Natalie McCool - The Great Unknown Info
Tracklist The Great Unknown :
1.Pins
2.Cardiac Arrest
3.Dig It Out
4.Oh Danger
5.Fortress
6.Magnet
7.Just Let Me Go
8.Feel Good
9.You & I
10.When You Love Somebody
NOVEMBER 25, 2016 / RELEASE DATE
LP / FORMAT
FORTRESS / LABEL
I was already in love with Natalie’s vocal and her songwriting style long before I got to meet her. Watching the way she has developed as an artist over the past two years has been an eye opener. Having spent some time with her too just means I have perhaps slightly more insight into some of these tracks than the average reviewer will have and this is no bad thing.
So what do we have here then with Natalie McCool’s new album The Great Unknown? Well actually, for me, not really all that much “unknown”. That’s not a burn, that’s a public admission that I’m a bit obsessed with her music if I’m honest. Opening with my favourite track, Pins, totally sets the scene in terms of style and in terms of themes. This is an album where Natalie lays it on the line. It’s real and so relatable on so many levels, yet it’s done without any of those obvious clichés. Pins and Oh Danger both have a minimalistic pop feel where the focus is the melody of the vocal rather than in a stonking guitar riff. Guitar is ever-present but serves only to add edge and punctuation.
If it’s more guitar that you want then try out the mesmerising guitar twinkles on Dig It Out. There’s still loads of minimalistic space created in this track with echoes and timing. But it is kept warm with those gently-glowing percussive beats, which make it feel softer in comparison to other tracks and the guitar sings out as much as Natalie does here.

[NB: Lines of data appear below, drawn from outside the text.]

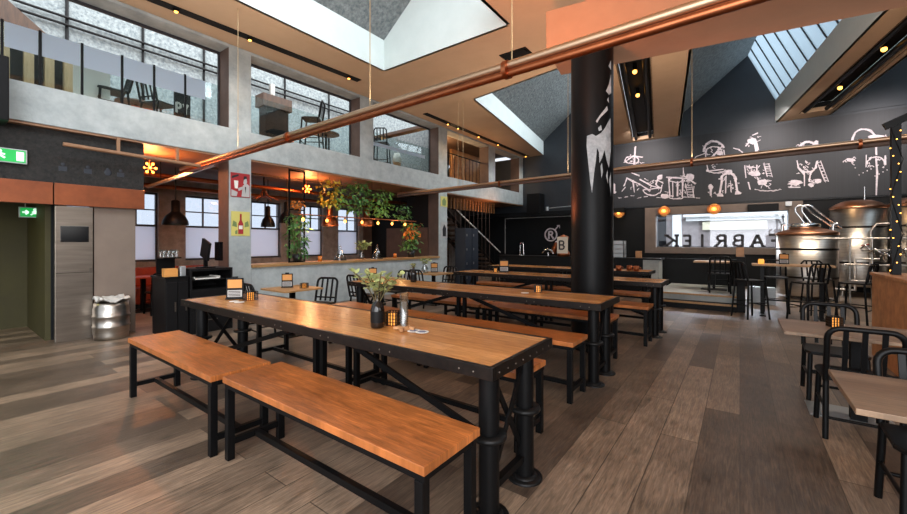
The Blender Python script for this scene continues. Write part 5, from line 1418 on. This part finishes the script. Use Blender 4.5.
# fill added above the copper pipes to brighten the ceiling, then the brewery lamp
area('ceiling_fill',(-4.2,3.06,3.1),(PI,0,0),6,.06,UPC,(1,.82,.66))
area('ceiling_fill_near',(.6,2.8,3.1),(PI,0,0),3,.06,UPC*.12,(1,.82,.66))
area('ceiling_fill_far',(-1.6,8.5,3.1),(PI,0,0),8,.06,UPC*1.3,(1,.82,.66))
area('brewery_lamp',(1.6,11.6,4.6),(math.radians(25),0,0),3,.3,80*LAMP,(1,.84,.68))
area('gallery_roof',(-10.4,4.5,8.3),(0,0,0),3,9,SKY*.25,(.94,.97,1.0))
area('street_window_daylight',(-.7,18.3,3.6),(math.radians(-62),0,0),5,1.4,WIND,(.95,.98,1.0))
# orange uplight washing the beam and ceiling in front of the column
spot('uplight_beam',(-1.9,3.7,3.15),(-1.8,5.2,5.0),UPL*1.1,(1,.3,.09),120,1,.1)
area('street_daylight',(-.5,19.6,5.5),(math.radians(40),0,0),8,2,140,(1,1,1))
point('stair_fill',(-9.5,12,5.0),45*LAMP,WARM,.1)  # warm fill added inside the roofed stair room
spot('uplight_soffit',(-7.6,13.6,2.4),(-8.3,13.4,3.3),UPL*.3,(1,.4,.15),120,1,.1)
spot('column_reflex_fill',(-3.2,5.6,1.9),(-1.95,5.7,2.4),UPL*.6,(1,.22,.08),60,.8,.1)  # spot added to give the column's left side its orange reflection

# ================================================================== CAMERA
cam = bpy.data.cameras.new('camera'); co = bpy.data.objects.new('camera',cam); COL.objects.link(co)
co.location=(0,0,H_); co.rotation_euler=(PI/2,0,YAW); cam.sensor_width=36; cam.lens=36*F_/907; cam.shift_y=-(257-HY_)/907; cam.clip_start=.02; cam.clip_end=200
S.camera = co
S.view_settings.view_transform='Standard'; S.view_settings.look='None'; S.view_settings.gamma=1; S.view_settings.exposure=EXPO; S.view_settings.use_curve_mapping=False
S.cycles.use_denoising=True; S.cycles.max_bounces=8; S.cycles.diffuse_bounces=4; S.cycles.transparent_max_bounces=12; S.cycles.sample_clamp_indirect=4; S.cycles.caustics_reflective=False; S.cycles.caustics_refractive=False
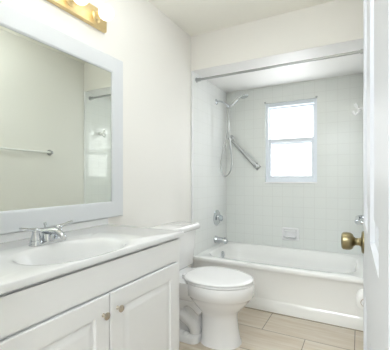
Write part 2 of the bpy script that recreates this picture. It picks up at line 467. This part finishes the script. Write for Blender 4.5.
# ------------------------------------------------------------------ light bar
lb = empty('vanity_light', (XL, 1.04, 2.01), 'polished brass strip light with round white globe bulbs above the mirror', 'light')
b = bmesh.new()
P = [(0, 0), (0, .018), (.004, .024), (.02, .027)]
y0, y1, z0, z1 = .67, 1.405, 2.005, 2.12
rings = [[(XL+.001+d, y0+o, z0+o), (XL+.001+d, y1-o, z0+o), (XL+.001+d, y1-o, z1-o), (XL+.001+d, y0+o, z1-o)] for o, d in P]
loft(b, rings); obj('back_plate', b, M['brass'], lb, sharp=25)
for k in range(4):
    by = 1.315-.183*k
    b = bmesh.new(); lathe(b, (XL+.027, by, 2.062), (1, 0, 0), [(0, .036), (.006, .034), (.010, .026), (.018, .022), (.034, .021), (.036, .024), (.038, .024)], 28)
    sk = obj('socket', b, M['brass'], lb)
    b = bmesh.new()
    r = .045; c = .106
    pr = [(.062, .013), (.066, .014)]+[(c-r*cos(a), r*sin(a)) for a in [radians(d) for d in range(24, 181, 12)]]
    lathe(b, (XL, by, 2.062), (1, 0, 0), pr, 28); obj('bulb', b, M['bulb'], lb, label='white globe bulb')

# ------------------------------------------------------------------ toilet
TY = 1.93
toi = empty('toilet', (-1.0, TY, 0), 'white porcelain toilet with closed lid between vanity and bathtub', 'toilet')
b = bmesh.new()
secs = [(-.975, -.700, .130, 0), (-.972, -.703, .128, .012), (-.968, -.712, .122, .03), (-.966, -.722, .117, .09), (-.966, -.730, .114, .16),
        (-.968, -.726, .118, .19), (-.985, -.706, .132, .215), (-1.01, -.676, .154, .245), (-1.04, -.645, .176, .28), (-1.06, -.628, .189, .305),
        (-1.068, -.617, .199, .312), (-1.07, -.615, .202, .375), (-1.068, -.619, .198, .386)]
loft(b, [ovoid(a+.004, c+.006, TY, w_, z*1.05, 56, 2.6) for a, c, w_, z in secs])
# rear base, deck under the tank
loft(b, [rrect(-1.10, TY, .15, .155, .05, 0), rrect(-1.10, TY, .15, .152, .05, .030), rrect(-1.10, TY, .145, .140, .05, .042), rrect(-1.10, TY, .14, .088, .04, .048), rrect(-1.10, TY, .14, .080, .04, .35)])
loft(b, [rrect(-1.13, TY, .17, .085, .05, .24), rrect(-1.15, TY, .19, .145, .05, .29), rrect(-1.17, TY, .20, .170, .05, .33), rrect(-1.17, TY, .20, .174, .05, .404), rrect(-1.18, TY, .195, .150, .05, .408)])
obj('bowl', b, M['porcelain'], toi, sharp=60)
for s in (-1, 1):
    b = bmesh.new()
    y = TY+s*.072
    tube(b, [(-.94, y, .20), (-.99, y, .245), (-1.05, y, .265), (-1.11, y, .235), (-1.125, y, .18), (-1.075, y, .14), (-1.02, y, .105), (-1.0, y, .06), (-1.01, y, .02)],
         [.045, .05, .05, .048, .046, .046, .046, .044, .04], 16)
    obj('trapway', b, M['porcelain'], toi, sharp=80)
    b = bmesh.new(); lathe(b, (-1.045, TY+s*.122, .036), (0, 0, 1), [(0, .021), (.012, .020), (.021, .016), (.027, .008), (.028, 0)], 20)
    obj('bolt_cap', b, M['plastic'], toi)
b = bmesh.new()
loft(b, [ovoid(-1.062, -.617, TY, w_, z, 56, 2.8) for w_, z in ((.195, .407), (.199, .410), (.199, .417), (.196, .420))])
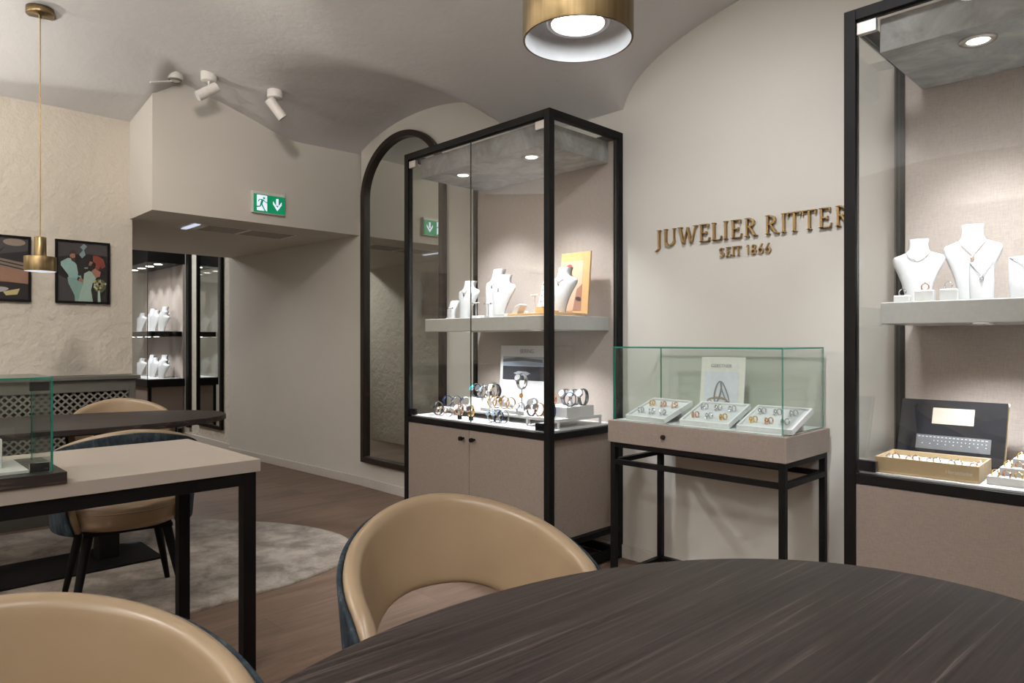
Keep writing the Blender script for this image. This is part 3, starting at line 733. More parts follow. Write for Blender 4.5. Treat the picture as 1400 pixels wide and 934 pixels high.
def watch_proto(strap, case, dial, r=.033, w=.019, cr=.0185):
    t = bpy.data.objects.new('wristwatch', None); COL.objects.link(t)
    n = 22; rings = []
    for i in range(n):
        a = 2*PI*i/n; c = Vector((0, r*.88*cos(a), r*1.05*sin(a)+r*1.05)); u = Vector((0, cos(a), sin(a)))
        rings.append([c+u*.0026*cos(q)+Vector((1, 0, 0))*(w/2)*sin(q) for q in [2*PI*k/8 for k in range(8)]])
    MB().loft(rings, loop=True).build('strap', M[strap], t, world=False)
    a = R(152); c = Vector((0, r*.90*cos(a), r*1.05*sin(a)+r*1.05)); u = Vector((0, cos(a), sin(a)))
    MB().cyl(c-u*.002, c+u*.0055, cr, cr*.94, 20).build('case', M[case], t, world=False)
    MB().cyl(c+u*.0053, c+u*.0061, cr*.80, cr*.80, 20).build('dial', M[dial], t, world=False)
    return t
WP = {}
def watch(x, y, z, rz, key, label, group, sc=1.0, tilt=0):
    strap, case, dial = key
    if key not in WP: WP[key] = watch_proto(strap, case, dial); o = WP[key]
    else: o = copy_tree(WP[key])
    o.location = (x, y, z); o.rotation_euler = (0, tilt, R(rz)); o.scale = (sc,)*3
    tag(o, label, 'watch', group)
gf = 'watches in the front row'; gm = 'gold watches on the stepped block'; gl = 'dark watches on the left riser'; gc = 'steel watches in the cluster'; gr = 'watches on the right riser'
Wt = [
 (-3.290, 2.60, Z0, -7, ('olive', 'olive', 'olive'), 'large dark grey bangle watch nearest the left glass', gf, 1.15),
 (-3.235, 2.575, Z0, -32, ('rose', 'rose', 'whitedial'), 'rose gold watch right after the large dark bangle', gf, .75),
 (-3.170, 2.585, Z0, -12, ('steel', 'rose', 'whitedial'), 'two-tone watch in the low left front row', gf, .75),
 (-3.110, 2.60, Z0, -42, ('rose', 'rose', 'rose'), 'rose gold watch before the dark navy row', gf, .75),
 (-3.025, 2.545, Z0+.022, 8, ('rose', 'rose', 'whitedial'), 'rose gold watch on the left black stub', gf, .95),
 (-2.925, 2.545, Z0+.022, 18, ('gold', 'rose', 'olive'), 'gold watch with dark dial on the right black stub', gf, .9),
 (-2.790, 2.585, Z0, -20, ('steel', 'steel', 'bluedial'), 'left of the three blue-grey steel watches at the front', gf, 1),
 (-2.745, 2.585, Z0, -20, ('navy', 'steel', 'bluedial'), 'middle of the three blue-grey watches at the front', gf, 1),
 (-2.700, 2.585, Z0, -20, ('steel', 'steel', 'navy'), 'right of the three blue-grey steel watches at the front', gf, 1),
 (-2.940, 2.72, .7972, -22, ('gold', 'gold', 'whitedial'), 'leftmost gold watch on the stepped block', gm, .95),
 (-2.895, 2.72, .7972, -22, ('rose', 'rose', 'whitedial'), 'rose gold watch second on the stepped block', gm, .95),
 (-2.835, 2.72, .7972, -22, ('gold', 'gold', 'gold'), 'all-gold watch third on the stepped block', gm, .95),
 (-2.785, 2.72, .7972, -22, ('rose', 'gold', 'whitedial'), 'two-tone gold watch fourth on the stepped block', gm, .95),
 (-3.395, 2.76, .7702, -22, ('navy', 'navy', 'navy'), 'all-navy watch at the left end of the left riser', gl, .95),
 (-3.355, 2.80, .7702, -22, ('olive', 'steel', 'whitedial'), 'dark strapped watch with white dial on the left riser', gl, .95),
 (-3.312, 2.76, .7702, -22, ('steel', 'steel', 'olive'), 'steel watch with dark dial on the left riser', gl, .9),
 (-3.270, 2.80, .7702, -22, ('whitedial', 'steel', 'navy'), 'white strapped watch with navy dial on the left riser', gl, .9),
 (-3.155, 2.68, .7352, -12, ('steel', 'steel', 'whitedial'), 'steel watch with white dial at the corner of the broad riser', gl, 1),
 (-3.200, 2.83, .8352, -12, ('olive', 'steel', 'teal'), 'dark watch with a bright turquoise dial', gc, 1.2),
 (-3.150, 2.83, .8352, -7, ('steel', 'steel', 'olive'), 'steel bangle watch right beside the turquoise dial', gc, 1.2),
 (-3.100, 2.82, .8352, -32, ('steel', 'steel', 'bluedial'), 'steel watch with light blue dial in the cluster', gc, 1.1),
 (-3.050, 2.85, .8352, -12, ('olive', 'steel', 'orange'), 'steel watch with a bright orange dial', gc, 1.25),
 (-3.090, 2.88, .8352, 8, ('steel', 'steel', 'whitedial'), 'steel watch with white dial behind the orange one', gc, 1.3),
 (-3.040, 2.80, .8352, -32, ('rose', 'steel', 'bluedial'), 'rose and steel watch at the front right of the cluster', gc, .8),
 (-2.655, 2.67, .7752, -2, ('steel', 'steel', 'whitedial'), 'steel mesh watch on the right end of the broad riser', gm, 1),
 (-2.535, 2.63, .7852, -12, ('olive', 'rose', 'olive'), 'black and rose gold watch left on the table riser', gr, .9),
 (-2.500, 2.655, .7852, -12, ('rose', 'rose', 'olive'), 'rose gold link watch with dark dial on the table riser', gr, 1),
 (-2.475, 2.73, .8402, -2, ('rose', 'rose', 'olive'), 'rose gold watch on the white block behind the black post', gr, .9),
 (-2.395, 2.64, .7852, 18, ('navy', 'steel', 'bluedial'), 'navy watch with blue dial just right of the black post', gr, 1),
 (-2.440, 2.80, .8402, -2, ('steel', 'rose', 'bluedial'), 'tall steel and rose watch at the back of the white block', gr, 1.2),
 (-2.395, 2.82, .8402, -2, ('steel', 'steel', 'bluedial'), 'pale steel watch between two others at the back right', gr, 1.2),
 (-2.355, 2.84, .8402, 3, ('olive', 'steel', 'bluedial'), 'dark and blue watch at the far right back corner', gr, 1.25),
 (-2.360, 2.74, .8402, -47, ('navy', 'navy', 'steel'), 'wide dark bracelet watch on the right edge of the block', gr, 1.05),
]
for (x, y, z, rz, key, lab, gp, sc) in Wt: watch(x, y, z, rz, key, lab, gp, sc)
for x, w_ in ((-3.025, 'rose gold watch at the left'), (-2.925, 'gold watch with dark dial')):
    block('watch_stub', f'small black block under the {w_}', 'display block', x, 2.545, Z0, .022, .016, .0215, 'black')
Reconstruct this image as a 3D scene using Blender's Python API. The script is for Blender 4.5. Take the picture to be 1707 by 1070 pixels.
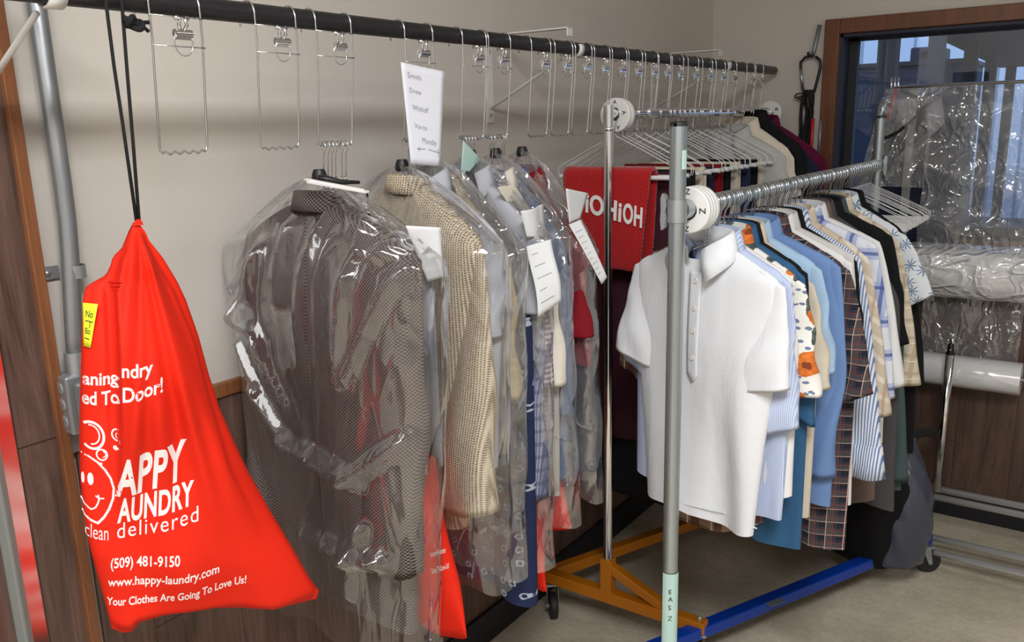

The Great Unknown isn’t an album that’s just full of atmospheric minimalistic art-pop though. Feel Good has pace and grit and showcases Natalie’s ability to use her vocal to create something simple and sublimely fragile as well as something more hard hitting, giving us an album of differing intensity which moves around with ease. There’s a bit more power and bile in her vocals here than can be found else where on The Great Unknown. Getting a bit more pace going too is Magnet, which, has radio hit all over it if you ask me, I know you didn’t but I’m going to say it anyway. It’s encased in a glorious fuzz and has short sharp smacks of attitude, which is needed to stop the album erring too much on the side of the lonely and forlorn.